Migration Watch chairman Lord Green of Deddington said: ‘This analysis clearly demonstrates that some means must be found to curb low-skilled immigration from the EU if immigration is to be brought under control.
'East European workers have a very good reputation for their work ethic but the fact that they are so overwhelmingly in low-skilled work raises real questions about their value to the UK economy. They add considerably to the pressure on public services.’
Migration Watch said the figures make it ‘extremely unlikely’ that migrants in the lowest-skilled jobs are making a positive net fiscal contribution. Workers earning less than £10,600 do not pay income tax, although they do make other contributions, such as paying VAT.
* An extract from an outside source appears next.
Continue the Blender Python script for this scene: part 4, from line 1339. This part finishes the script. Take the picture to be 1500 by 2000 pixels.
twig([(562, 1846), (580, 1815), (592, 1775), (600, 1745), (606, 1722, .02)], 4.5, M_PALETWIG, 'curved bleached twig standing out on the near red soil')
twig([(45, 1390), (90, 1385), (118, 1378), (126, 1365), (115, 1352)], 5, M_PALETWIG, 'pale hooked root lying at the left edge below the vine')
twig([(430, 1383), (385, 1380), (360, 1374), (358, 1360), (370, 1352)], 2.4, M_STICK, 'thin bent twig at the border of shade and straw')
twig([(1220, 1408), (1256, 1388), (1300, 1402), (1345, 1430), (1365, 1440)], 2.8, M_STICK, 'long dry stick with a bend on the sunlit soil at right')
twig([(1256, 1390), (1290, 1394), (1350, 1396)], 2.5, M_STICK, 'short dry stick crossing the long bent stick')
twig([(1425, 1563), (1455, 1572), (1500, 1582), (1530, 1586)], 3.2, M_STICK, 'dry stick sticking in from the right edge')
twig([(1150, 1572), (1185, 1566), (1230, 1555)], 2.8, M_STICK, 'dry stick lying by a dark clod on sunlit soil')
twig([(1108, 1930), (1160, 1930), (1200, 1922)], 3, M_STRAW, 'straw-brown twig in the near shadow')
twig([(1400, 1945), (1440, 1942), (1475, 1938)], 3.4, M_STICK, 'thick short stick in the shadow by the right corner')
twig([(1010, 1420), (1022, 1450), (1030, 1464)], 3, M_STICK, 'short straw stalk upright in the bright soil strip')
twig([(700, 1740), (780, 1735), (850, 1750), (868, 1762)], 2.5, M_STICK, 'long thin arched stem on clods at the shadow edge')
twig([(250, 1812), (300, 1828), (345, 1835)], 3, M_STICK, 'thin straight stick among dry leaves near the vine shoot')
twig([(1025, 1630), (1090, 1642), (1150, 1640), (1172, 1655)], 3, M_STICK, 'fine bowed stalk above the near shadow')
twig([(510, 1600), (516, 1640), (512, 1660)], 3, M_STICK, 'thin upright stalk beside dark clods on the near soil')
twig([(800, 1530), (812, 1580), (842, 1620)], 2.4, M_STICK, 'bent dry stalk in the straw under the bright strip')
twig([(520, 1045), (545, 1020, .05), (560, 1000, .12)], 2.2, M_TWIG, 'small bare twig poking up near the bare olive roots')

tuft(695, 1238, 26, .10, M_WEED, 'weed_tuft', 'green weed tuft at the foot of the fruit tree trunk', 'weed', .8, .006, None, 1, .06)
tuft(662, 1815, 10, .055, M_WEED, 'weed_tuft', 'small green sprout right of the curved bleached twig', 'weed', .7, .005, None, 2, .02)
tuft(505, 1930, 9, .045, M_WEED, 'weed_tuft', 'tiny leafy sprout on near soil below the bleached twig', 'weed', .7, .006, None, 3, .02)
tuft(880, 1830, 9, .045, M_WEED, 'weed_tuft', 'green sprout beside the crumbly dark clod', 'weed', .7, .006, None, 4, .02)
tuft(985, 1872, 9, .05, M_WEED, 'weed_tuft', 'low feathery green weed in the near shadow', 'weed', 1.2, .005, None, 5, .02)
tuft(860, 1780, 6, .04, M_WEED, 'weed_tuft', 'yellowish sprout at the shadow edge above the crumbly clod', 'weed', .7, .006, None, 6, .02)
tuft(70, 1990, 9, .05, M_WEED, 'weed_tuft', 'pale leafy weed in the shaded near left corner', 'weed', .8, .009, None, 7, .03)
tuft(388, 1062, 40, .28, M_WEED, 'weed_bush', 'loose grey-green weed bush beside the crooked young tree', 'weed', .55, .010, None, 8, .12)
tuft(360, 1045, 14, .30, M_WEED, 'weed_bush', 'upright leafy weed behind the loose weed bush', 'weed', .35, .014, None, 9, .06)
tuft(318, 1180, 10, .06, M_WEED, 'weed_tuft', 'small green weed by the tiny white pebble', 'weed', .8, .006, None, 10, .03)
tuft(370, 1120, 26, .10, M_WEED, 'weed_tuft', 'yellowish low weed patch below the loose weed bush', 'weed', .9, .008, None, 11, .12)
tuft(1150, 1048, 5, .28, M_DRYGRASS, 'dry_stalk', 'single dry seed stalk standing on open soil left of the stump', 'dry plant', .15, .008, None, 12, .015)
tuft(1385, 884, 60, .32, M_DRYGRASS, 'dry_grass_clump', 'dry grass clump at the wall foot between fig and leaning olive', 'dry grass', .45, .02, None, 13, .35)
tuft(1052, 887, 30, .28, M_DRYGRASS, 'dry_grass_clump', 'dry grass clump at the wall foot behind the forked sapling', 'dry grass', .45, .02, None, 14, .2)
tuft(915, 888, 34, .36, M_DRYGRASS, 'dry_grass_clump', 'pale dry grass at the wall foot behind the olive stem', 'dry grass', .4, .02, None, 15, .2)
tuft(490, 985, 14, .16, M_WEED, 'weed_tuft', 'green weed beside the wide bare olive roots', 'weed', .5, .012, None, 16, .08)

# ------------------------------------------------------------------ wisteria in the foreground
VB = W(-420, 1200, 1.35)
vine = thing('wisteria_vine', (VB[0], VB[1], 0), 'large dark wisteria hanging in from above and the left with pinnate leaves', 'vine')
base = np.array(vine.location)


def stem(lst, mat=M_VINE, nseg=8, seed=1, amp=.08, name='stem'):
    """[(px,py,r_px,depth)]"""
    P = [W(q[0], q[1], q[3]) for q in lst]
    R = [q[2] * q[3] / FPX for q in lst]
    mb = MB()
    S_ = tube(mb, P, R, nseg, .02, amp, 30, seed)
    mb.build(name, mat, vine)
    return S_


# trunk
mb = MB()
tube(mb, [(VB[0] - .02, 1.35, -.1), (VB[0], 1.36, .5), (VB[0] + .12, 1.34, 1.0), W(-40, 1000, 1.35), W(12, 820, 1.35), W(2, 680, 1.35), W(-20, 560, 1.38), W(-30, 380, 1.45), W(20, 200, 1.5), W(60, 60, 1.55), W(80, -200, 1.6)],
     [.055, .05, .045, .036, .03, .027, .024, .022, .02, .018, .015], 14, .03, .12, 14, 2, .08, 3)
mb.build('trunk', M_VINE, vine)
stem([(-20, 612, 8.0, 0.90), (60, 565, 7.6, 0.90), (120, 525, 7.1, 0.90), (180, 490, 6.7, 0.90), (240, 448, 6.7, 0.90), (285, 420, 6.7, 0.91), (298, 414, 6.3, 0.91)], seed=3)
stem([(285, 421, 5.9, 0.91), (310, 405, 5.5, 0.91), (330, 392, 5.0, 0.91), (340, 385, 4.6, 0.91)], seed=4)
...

And a study of pay in London found the lowest-paid 20 per cent have seen wages fall by 15 per cent on average.
Earlier this month, official figures showed that the number of Romanians and Bulgarians working in the UK had increased by a third in a single year to 173,000. The total of non-UK nationals from the EU working in Britain increased by 283,000 – 17 per cent – to a record 1.91million.
A Home Office spokesman said: ‘Nine out of every ten people in work are UK nationals – we want to make sure British citizens benefit first from the country’s growing economy, but that we also attract the skilled migrants that are needed.
‘The new government will negotiate with the EU to bring in further reforms, so that people will have to be earning here for a number of years before they can claim benefits, including the tax credits that top up low wages.’